Brueckner, 46, will be tried for five sex crimes, three involving minors.
They include three rapes, one of Irish woman, Hazel Behan, who was just 20 when she was viciously attacked during a four-hour ordeal in Portugal.
Two other rapes are understood to have been filmed at the small farmhouse he rented just outside Praia da Luz, where Madeleine McCann was snatched in May 2007.
The victims were a young teenage girl and an elderly woman in her late 50s or 60s, both of whom were tied to a post in the living room.
He is also facing the sexual assault of a young German girl, 10, on a beach near Praia da Luz, a month before Madeleine went missing.
During the broad-daylight attack on Zalema beach, the naked attacker firstly spoke in English, then German, before clambering away up a steep slope in full sight of the girl’s parents.
A further sexual assault on four children also took place in Portugal in 2017.
During the midsummer attack in Sao Bartolomeo de Messines, Brueckner allegedly flashed and masterbated in front of the kids as they played at midnight in a playpark.
An off-duty female officer was fortunately nearby and was able to detain him before discovering there was a European arrest warrant out for Brueckner.
The following year he was tried and found guilty of the horrific, sadistic rape of an American pensioner, also in Praia da Luz, in 2005.
He is currently serving seven years for the offence, in which one of his hairs was found in the 72-year-old’s bedroom.
In the case of Hazel Behan, in Portimao, in 2004, the evidence was illegally destroyed, for no explained reason, within two years.
“We expect Hazel to be giving her evidence for a couple of days and then it will be the turn of the other victims and witnesses,” added prosecutor Wolters today.
“The court will have translators in various languages and will be fully prepared.
“An official press release with all the details will be issued shortly.”
Meanwhile, he brushed off the official complaint issued to the court last week by Brueckner’s lawyer over key witness, Helge Busching, a former acquaintance of the German sex offender, to whom he allegedly confessed the Maddie abduction to in 2008.
“It will not be a problem at all, don’t worry.

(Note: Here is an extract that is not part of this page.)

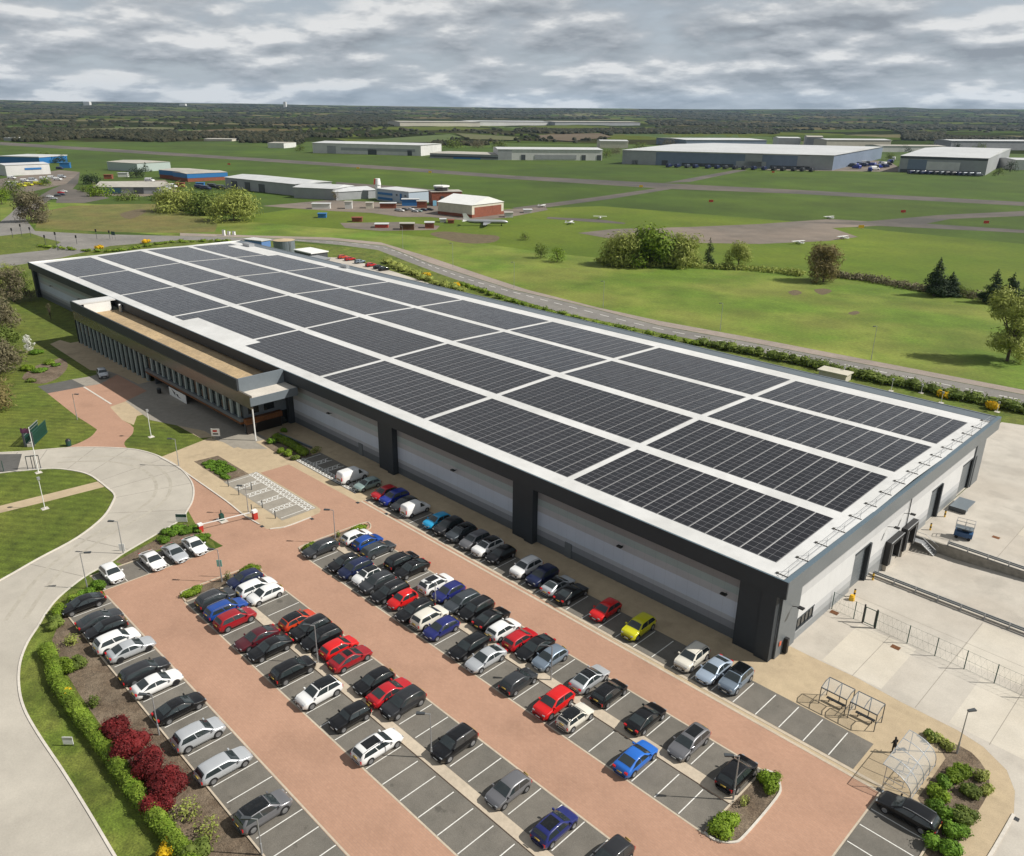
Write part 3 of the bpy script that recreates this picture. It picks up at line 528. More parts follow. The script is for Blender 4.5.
mb.quad((x0, y0, -1.25), (-24, y0, -1.25), (-24, y1, -1.25), (x0, y1, -1.25)); mb.quad((-24, y0, -1.25), (x1, y0, 0.01), (x1, y1, 0.01), (-24, y1, -1.25))
structure('dock_ramp', mb, M['yard'])
mb = MB()
mb.box(x0, x1, y1-0.02, y1+0.28, -1.4, 0.22); structure('retaining_wall', mb, rough_mat('stained_retaining_concrete', (0.24, 0.225, 0.195), ((0.3, 0.15), (2, 0.2)), 0.9))
mb = MB(); mb.box(x0, x1, y0-0.28, y0+0.02, -1.4, 0.22); structure('retaining_wall', mb, M['yard'])
mb = MB()
for (a, b) in (((-22.9, 72.3), (-22.9, 82)), ((-16.6, 72), (-16.6, 92)), ((-10, 71.8), (-10, 92)), ((-29.7, 87), (10, 86)), ((-12, 118), (10, 116)), ((-24, 126), (10, 124)), ((-20, 107), (-20, 160))): bayline(a, b, 0.018, 0.06)
structure('slab_joints', mb, M['slab'])

# ------------------------------------------------------------------ the warehouse
wh = thing('warehouse', 'long grey warehouse with white roof and black solar arrays beside the car park', 'warehouse', (0, 0, 0))
XL, XR, YF, YB = -271.9, -29.1, 68.0, 136.0       # outer lines of the roof edge
def roof_z(y): return 9.55+0.8*max(0.0, 1-abs(y-101.5)/33.0)
def opened(p0, p1, zlo, zhi, holes, mb, mi=0):
    """wall face from p0 to p1 with rectangular openings (s0, s1, z0, z1)"""
    a, b = Vector((*p0, 0)), Vector((*p1, 0)); Lw = (b-a).length; d = (b-a)/Lw
    xs = sorted({0.0, Lw, *[h[0] for h in holes], *[h[1] for h in holes]}); zs = sorted({zlo, zhi, *[h[2] for h in holes], *[h[3] for h in holes]})
    for i in range(len(xs)-1):
        for j in range(len(zs)-1):
            cx, cz = (xs[i]+xs[i+1])/2, (zs[j]+zs[j+1])/2
            if any(h[0] < cx < h[1] and h[2] < cz < h[3] for h in holes): continue
            p, q = a+d*xs[i], a+d*xs[i+1]
            mb.quad((p.x, p.y, zs[j]), (q.x, q.y, zs[j]), (q.x, q.y, zs[j+1]), (p.x, p.y, zs[j+1]), mi)
# roof
mb = MB()
ys = [68.25, 101.5, 133.9]
for a, b in zip(ys, ys[1:]):
    mb.quad((XL+.25, a, roof_z(a)), (XR-.45, a, roof_z(a)), (XR-.45, b, roof_z(b)), (XL+.25, b, roof_z(b)))
mb.build('roof', M['white_roof'], wh)
mb = MB()
mb.box(XL, XR, YF, YF+0.25, 8.0, 10.0); mb.build('front_fascia', M['anthracite'], wh)
mb = MB(); mb.box(XR-0.45, XR, YF+.25, YB, 8.0, 9.97); mb.build('end_fascia', M['fascia_side'], wh)
mb = MB(); mb.box(XL, XL+.25, YF+.25, YB, 8.0, 9.97); mb.build('end_fascia', M['white'], wh)
mb = MB(); mb.box(XL+.25, XR-.45, YB-.3, YB, 8.0, 9.97)
mb.quad((XL+.25, 133.9, 9.6), (XR-.45, 133.9, 9.6), (XR-.45, YB-.3, 9.9), (XL+.25, YB-.3, 9.9)); mb.build('rear_fascia', M['bluegrey'], wh)
mb = MB(); mb.box(XR-0.5, XR+0.03, YF-0.03, YB+0.03, 9.99, 10.06); mb.box(XL-.03, XR-.52, YF-.03, YF+.16, 10.003, 10.05)
mb.build('coping', flat('blue_grey_coping', (0.10, 0.14, 0.17), 0.4), wh)
mb = MB(); mb.quad((XL+.25, YF+.25, 7.98), (XL+.25, 69.0, 7.98), (XR-.45, 69.0, 7.98), (XR-.45, YF+.25, 7.98)); mb.quad((XR-.45, YF+.25, 7.98), (-29.9, YF+.25, 7.98), (-29.9, YB-.3, 7.98), (XR-.45, YB-.3, 7.98)); mb.build('soffit', M['anthracite'], wh)
# walls
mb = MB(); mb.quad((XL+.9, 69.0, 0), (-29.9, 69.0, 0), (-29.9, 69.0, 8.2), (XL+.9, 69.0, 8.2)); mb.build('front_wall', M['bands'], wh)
mb = MB(); mb.quad((-29.9, 133.0, 0), (XL+.9, 133.0, 0), (XL+.9, 133.0, 8.2), (-29.9, 133.0, 8.2)); mb.build('rear_wall', M['bands'], wh)
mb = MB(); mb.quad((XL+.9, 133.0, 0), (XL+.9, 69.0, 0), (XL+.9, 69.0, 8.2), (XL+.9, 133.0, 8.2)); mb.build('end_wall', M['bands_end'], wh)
E0 = 69.0
def S_(px, py): return zat_x(px, py, -29.9)
def zat_x(x, y, X):
    d = ray(x, y); t = X/d.x; return d.y*t, CAM_H+d.z*t
def zat_y(x, y, Y):
    d = ray(x, y); t = Y/d.y; return d.x*t, CAM_H+d.z*t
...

I spoke to Helge yesterday and it’s only an attempt to paint him in a bad picture,” said Wolters.
“We understand the issue and he will be fine.”
He also confirmed that the investigation ‘very much continues’ into the Maddie case and he expects a trial date for the abduction to be ‘set soon’.
“It’s certainly ongoing and I’m heavily involved, but the focus right now is on the trial in February,” he added.